STATED EXERCISE:
Please give the data below again in full, exactly as it stands.

COLLECTED DATA:
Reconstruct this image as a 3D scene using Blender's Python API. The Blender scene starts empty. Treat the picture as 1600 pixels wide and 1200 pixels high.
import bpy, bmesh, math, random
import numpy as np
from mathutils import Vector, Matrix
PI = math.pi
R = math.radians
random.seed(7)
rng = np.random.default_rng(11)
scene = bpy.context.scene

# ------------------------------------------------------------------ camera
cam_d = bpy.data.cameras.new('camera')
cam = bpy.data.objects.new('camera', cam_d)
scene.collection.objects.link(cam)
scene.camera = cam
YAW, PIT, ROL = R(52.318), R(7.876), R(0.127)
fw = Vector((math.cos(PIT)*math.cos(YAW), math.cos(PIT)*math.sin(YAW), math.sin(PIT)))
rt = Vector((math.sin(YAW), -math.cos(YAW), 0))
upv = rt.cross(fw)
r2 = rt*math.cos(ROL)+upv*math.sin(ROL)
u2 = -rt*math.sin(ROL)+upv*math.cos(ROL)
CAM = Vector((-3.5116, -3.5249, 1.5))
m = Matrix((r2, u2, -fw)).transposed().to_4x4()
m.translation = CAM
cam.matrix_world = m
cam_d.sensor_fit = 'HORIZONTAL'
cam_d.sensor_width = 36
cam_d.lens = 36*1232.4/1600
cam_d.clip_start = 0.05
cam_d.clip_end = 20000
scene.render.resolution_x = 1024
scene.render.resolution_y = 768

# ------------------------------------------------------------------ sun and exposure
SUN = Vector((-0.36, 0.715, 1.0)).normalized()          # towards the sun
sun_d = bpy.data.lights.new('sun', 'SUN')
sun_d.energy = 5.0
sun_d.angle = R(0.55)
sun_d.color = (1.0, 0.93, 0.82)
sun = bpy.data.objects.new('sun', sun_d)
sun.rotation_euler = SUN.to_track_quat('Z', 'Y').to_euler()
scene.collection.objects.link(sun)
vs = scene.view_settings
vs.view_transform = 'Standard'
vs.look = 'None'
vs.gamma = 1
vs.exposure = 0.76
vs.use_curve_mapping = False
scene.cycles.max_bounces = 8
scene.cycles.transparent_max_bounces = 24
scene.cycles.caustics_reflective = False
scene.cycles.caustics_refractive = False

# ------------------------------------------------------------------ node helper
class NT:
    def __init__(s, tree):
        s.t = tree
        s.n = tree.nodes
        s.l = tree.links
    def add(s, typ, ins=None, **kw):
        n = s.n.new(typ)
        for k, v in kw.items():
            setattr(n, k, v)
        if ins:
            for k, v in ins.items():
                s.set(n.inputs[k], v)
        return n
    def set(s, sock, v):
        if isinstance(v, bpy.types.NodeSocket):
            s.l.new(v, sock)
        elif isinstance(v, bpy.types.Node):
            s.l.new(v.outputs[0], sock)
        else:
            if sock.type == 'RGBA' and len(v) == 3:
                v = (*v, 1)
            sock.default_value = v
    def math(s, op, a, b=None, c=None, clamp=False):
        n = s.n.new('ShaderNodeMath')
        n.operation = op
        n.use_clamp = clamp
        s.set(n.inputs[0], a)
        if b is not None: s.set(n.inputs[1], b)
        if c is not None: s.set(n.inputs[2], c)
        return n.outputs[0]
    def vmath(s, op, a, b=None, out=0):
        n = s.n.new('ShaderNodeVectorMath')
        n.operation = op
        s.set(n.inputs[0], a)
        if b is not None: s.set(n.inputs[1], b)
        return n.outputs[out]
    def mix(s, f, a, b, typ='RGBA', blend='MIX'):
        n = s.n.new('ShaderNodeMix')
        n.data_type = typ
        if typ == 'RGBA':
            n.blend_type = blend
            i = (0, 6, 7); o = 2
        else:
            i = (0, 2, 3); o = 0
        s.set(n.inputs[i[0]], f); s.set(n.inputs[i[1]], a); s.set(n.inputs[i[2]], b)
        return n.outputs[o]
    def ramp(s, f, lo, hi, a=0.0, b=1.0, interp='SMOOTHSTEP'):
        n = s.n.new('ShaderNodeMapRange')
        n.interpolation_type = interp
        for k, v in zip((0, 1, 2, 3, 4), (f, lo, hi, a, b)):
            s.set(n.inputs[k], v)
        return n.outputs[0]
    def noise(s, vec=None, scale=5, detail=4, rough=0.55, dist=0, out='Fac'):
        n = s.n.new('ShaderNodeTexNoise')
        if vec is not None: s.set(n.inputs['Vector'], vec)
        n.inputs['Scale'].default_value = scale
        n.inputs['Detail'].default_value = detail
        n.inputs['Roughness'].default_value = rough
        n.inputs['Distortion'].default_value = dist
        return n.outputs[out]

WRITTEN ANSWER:
Reconstruct this image as a 3D scene using Blender's Python API. The Blender scene starts empty. Treat the picture as 1600 pixels wide and 1200 pixels high.
import bpy, bmesh, math, random
import numpy as np
from mathutils import Vector, Matrix
PI = math.pi
R = math.radians
random.seed(7)
rng = np.random.default_rng(11)
scene = bpy.context.scene

# ------------------------------------------------------------------ camera
cam_d = bpy.data.cameras.new('camera')
cam = bpy.data.objects.new('camera', cam_d)
scene.collection.objects.link(cam)
scene.camera = cam
YAW, PIT, ROL = R(52.318), R(7.876), R(0.127)
fw = Vector((math.cos(PIT)*math.cos(YAW), math.cos(PIT)*math.sin(YAW), math.sin(PIT)))
rt = Vector((math.sin(YAW), -math.cos(YAW), 0))
upv = rt.cross(fw)
r2 = rt*math.cos(ROL)+upv*math.sin(ROL)
u2 = -rt*math.sin(ROL)+upv*math.cos(ROL)
CAM = Vector((-3.5116, -3.5249, 1.5))
m = Matrix((r2, u2, -fw)).transposed().to_4x4()
m.translation = CAM
cam.matrix_world = m
cam_d.sensor_fit = 'HORIZONTAL'
cam_d.sensor_width = 36
cam_d.lens = 36*1232.4/1600
cam_d.clip_start = 0.05
cam_d.clip_end = 20000
scene.render.resolution_x = 1024
scene.render.resolution_y = 768

# ------------------------------------------------------------------ sun and exposure
SUN = Vector((-0.36, 0.715, 1.0)).normalized()          # towards the sun
sun_d = bpy.data.lights.new('sun', 'SUN')
sun_d.energy = 5.0
sun_d.angle = R(0.55)
sun_d.color = (1.0, 0.93, 0.82)
sun = bpy.data.objects.new('sun', sun_d)
sun.rotation_euler = SUN.to_track_quat('Z', 'Y').to_euler()
scene.collection.objects.link(sun)
vs = scene.view_settings
vs.view_transform = 'Standard'
vs.look = 'None'
vs.gamma = 1
vs.exposure = 0.76
vs.use_curve_mapping = False
scene.cycles.max_bounces = 8
scene.cycles.transparent_max_bounces = 24
scene.cycles.caustics_reflective = False
scene.cycles.caustics_refractive = False

# ------------------------------------------------------------------ node helper
class NT:
    def __init__(s, tree):
        s.t = tree
        s.n = tree.nodes
        s.l = tree.links
    def add(s, typ, ins=None, **kw):
        n = s.n.new(typ)
        for k, v in kw.items():
            setattr(n, k, v)
        if ins:
            for k, v in ins.items():
                s.set(n.inputs[k], v)
        return n
    def set(s, sock, v):
        if isinstance(v, bpy.types.NodeSocket):
            s.l.new(v, sock)
        elif isinstance(v, bpy.types.Node):
            s.l.new(v.outputs[0], sock)
        else:
            if sock.type == 'RGBA' and len(v) == 3:
                v = (*v, 1)
            sock.default_value = v
    def math(s, op, a, b=None, c=None, clamp=False):
        n = s.n.new('ShaderNodeMath')
        n.operation = op
        n.use_clamp = clamp
        s.set(n.inputs[0], a)
        if b is not None: s.set(n.inputs[1], b)
        if c is not None: s.set(n.inputs[2], c)
        return n.outputs[0]
    def vmath(s, op, a, b=None, out=0):
        n = s.n.new('ShaderNodeVectorMath')
        n.operation = op
        s.set(n.inputs[0], a)
        if b is not None: s.set(n.inputs[1], b)
        return n.outputs[out]
    def mix(s, f, a, b, typ='RGBA', blend='MIX'):
        n = s.n.new('ShaderNodeMix')
        n.data_type = typ
        if typ == 'RGBA':
            n.blend_type = blend
            i = (0, 6, 7); o = 2
        else:
            i = (0, 2, 3); o = 0
        s.set(n.inputs[i[0]], f); s.set(n.inputs[i[1]], a); s.set(n.inputs[i[2]], b)
        return n.outputs[o]
    def ramp(s, f, lo, hi, a=0.0, b=1.0, interp='SMOOTHSTEP'):
        n = s.n.new('ShaderNodeMapRange')
        n.interpolation_type = interp
        for k, v in zip((0, 1, 2, 3, 4), (f, lo, hi, a, b)):
            s.set(n.inputs[k], v)
        return n.outputs[0]
    def noise(s, vec=None, scale=5, detail=4, rough=0.55, dist=0, out='Fac'):
        n = s.n.new('ShaderNodeTexNoise')
        if vec is not None: s.set(n.inputs['Vector'], vec)
        n.inputs['Scale'].default_value = scale
        n.inputs['Detail'].default_value = detail
        n.inputs['Roughness'].default_value = rough
        n.inputs['Distortion'].default_value = dist
        return n.outputs[out]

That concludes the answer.